━━━ INFORMATION SHOWN ━━━
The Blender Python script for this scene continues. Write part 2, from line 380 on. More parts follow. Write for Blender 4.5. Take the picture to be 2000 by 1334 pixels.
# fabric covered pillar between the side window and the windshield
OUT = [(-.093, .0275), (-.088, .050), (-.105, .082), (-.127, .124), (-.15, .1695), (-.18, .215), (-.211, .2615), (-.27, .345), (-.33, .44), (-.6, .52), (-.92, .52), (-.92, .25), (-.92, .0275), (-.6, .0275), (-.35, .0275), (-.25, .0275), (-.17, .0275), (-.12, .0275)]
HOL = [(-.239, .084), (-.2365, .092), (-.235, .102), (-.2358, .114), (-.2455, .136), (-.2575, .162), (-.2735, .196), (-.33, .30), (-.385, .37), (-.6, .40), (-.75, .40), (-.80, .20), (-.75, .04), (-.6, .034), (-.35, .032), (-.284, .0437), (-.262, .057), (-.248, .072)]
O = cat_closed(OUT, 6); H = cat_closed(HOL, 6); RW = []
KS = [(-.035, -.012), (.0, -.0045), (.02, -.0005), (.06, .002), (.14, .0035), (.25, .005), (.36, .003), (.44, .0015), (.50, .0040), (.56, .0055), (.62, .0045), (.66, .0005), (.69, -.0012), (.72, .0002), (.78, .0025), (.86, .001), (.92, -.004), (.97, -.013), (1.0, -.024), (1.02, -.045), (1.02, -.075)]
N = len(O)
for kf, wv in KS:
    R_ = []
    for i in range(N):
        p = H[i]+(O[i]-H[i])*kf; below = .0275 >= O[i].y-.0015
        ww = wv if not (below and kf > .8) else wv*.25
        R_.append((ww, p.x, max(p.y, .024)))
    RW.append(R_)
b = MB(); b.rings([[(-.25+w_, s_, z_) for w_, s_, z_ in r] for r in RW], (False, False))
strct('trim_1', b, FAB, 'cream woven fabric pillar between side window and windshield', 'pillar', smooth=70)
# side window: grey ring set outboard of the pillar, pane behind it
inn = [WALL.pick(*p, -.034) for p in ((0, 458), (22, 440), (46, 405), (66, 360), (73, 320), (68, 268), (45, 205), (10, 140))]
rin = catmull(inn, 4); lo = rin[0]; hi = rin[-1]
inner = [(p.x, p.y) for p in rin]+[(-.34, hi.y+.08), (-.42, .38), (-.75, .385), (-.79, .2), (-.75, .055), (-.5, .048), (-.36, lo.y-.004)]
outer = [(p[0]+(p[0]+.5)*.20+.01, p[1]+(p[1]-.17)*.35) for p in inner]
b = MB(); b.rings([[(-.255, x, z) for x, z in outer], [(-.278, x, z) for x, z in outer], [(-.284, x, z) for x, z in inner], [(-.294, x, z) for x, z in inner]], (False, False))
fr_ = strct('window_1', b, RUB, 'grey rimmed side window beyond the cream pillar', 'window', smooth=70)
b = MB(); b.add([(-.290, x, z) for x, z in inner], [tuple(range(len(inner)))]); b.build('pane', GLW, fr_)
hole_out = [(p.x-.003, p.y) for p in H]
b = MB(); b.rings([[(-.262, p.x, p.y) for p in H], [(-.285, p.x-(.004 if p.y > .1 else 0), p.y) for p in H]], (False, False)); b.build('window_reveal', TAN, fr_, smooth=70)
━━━
• TASK DESCRIPTION
Your task is to repeat every line exactly.

• WRITTEN RESPONSE
The Blender Python script for this scene continues. Write part 2, from line 380 on. More parts follow. Write for Blender 4.5. Take the picture to be 2000 by 1334 pixels.
# fabric covered pillar between the side window and the windshield
OUT = [(-.093, .0275), (-.088, .050), (-.105, .082), (-.127, .124), (-.15, .1695), (-.18, .215), (-.211, .2615), (-.27, .345), (-.33, .44), (-.6, .52), (-.92, .52), (-.92, .25), (-.92, .0275), (-.6, .0275), (-.35, .0275), (-.25, .0275), (-.17, .0275), (-.12, .0275)]
HOL = [(-.239, .084), (-.2365, .092), (-.235, .102), (-.2358, .114), (-.2455, .136), (-.2575, .162), (-.2735, .196), (-.33, .30), (-.385, .37), (-.6, .40), (-.75, .40), (-.80, .20), (-.75, .04), (-.6, .034), (-.35, .032), (-.284, .0437), (-.262, .057), (-.248, .072)]
O = cat_closed(OUT, 6); H = cat_closed(HOL, 6); RW = []
KS = [(-.035, -.012), (.0, -.0045), (.02, -.0005), (.06, .002), (.14, .0035), (.25, .005), (.36, .003), (.44, .0015), (.50, .0040), (.56, .0055), (.62, .0045), (.66, .0005), (.69, -.0012), (.72, .0002), (.78, .0025), (.86, .001), (.92, -.004), (.97, -.013), (1.0, -.024), (1.02, -.045), (1.02, -.075)]
N = len(O)
for kf, wv in KS:
    R_ = []
    for i in range(N):
        p = H[i]+(O[i]-H[i])*kf; below = .0275 >= O[i].y-.0015
        ww = wv if not (below and kf > .8) else wv*.25
        R_.append((ww, p.x, max(p.y, .024)))
    RW.append(R_)
b = MB(); b.rings([[(-.25+w_, s_, z_) for w_, s_, z_ in r] for r in RW], (False, False))
strct('trim_1', b, FAB, 'cream woven fabric pillar between side window and windshield', 'pillar', smooth=70)
# side window: grey ring set outboard of the pillar, pane behind it
inn = [WALL.pick(*p, -.034) for p in ((0, 458), (22, 440), (46, 405), (66, 360), (73, 320), (68, 268), (45, 205), (10, 140))]
rin = catmull(inn, 4); lo = rin[0]; hi = rin[-1]
inner = [(p.x, p.y) for p in rin]+[(-.34, hi.y+.08), (-.42, .38), (-.75, .385), (-.79, .2), (-.75, .055), (-.5, .048), (-.36, lo.y-.004)]
outer = [(p[0]+(p[0]+.5)*.20+.01, p[1]+(p[1]-.17)*.35) for p in inner]
b = MB(); b.rings([[(-.255, x, z) for x, z in outer], [(-.278, x, z) for x, z in outer], [(-.284, x, z) for x, z in inner], [(-.294, x, z) for x, z in inner]], (False, False))
fr_ = strct('window_1', b, RUB, 'grey rimmed side window beyond the cream pillar', 'window', smooth=70)
b = MB(); b.add([(-.290, x, z) for x, z in inner], [tuple(range(len(inner)))]); b.build('pane', GLW, fr_)
hole_out = [(p.x-.003, p.y) for p in H]
b = MB(); b.rings([[(-.262, p.x, p.y) for p in H], [(-.285, p.x-(.004 if p.y > .1 else 0), p.y) for p in H]], (False, False)); b.build('window_reveal', TAN, fr_, smooth=70)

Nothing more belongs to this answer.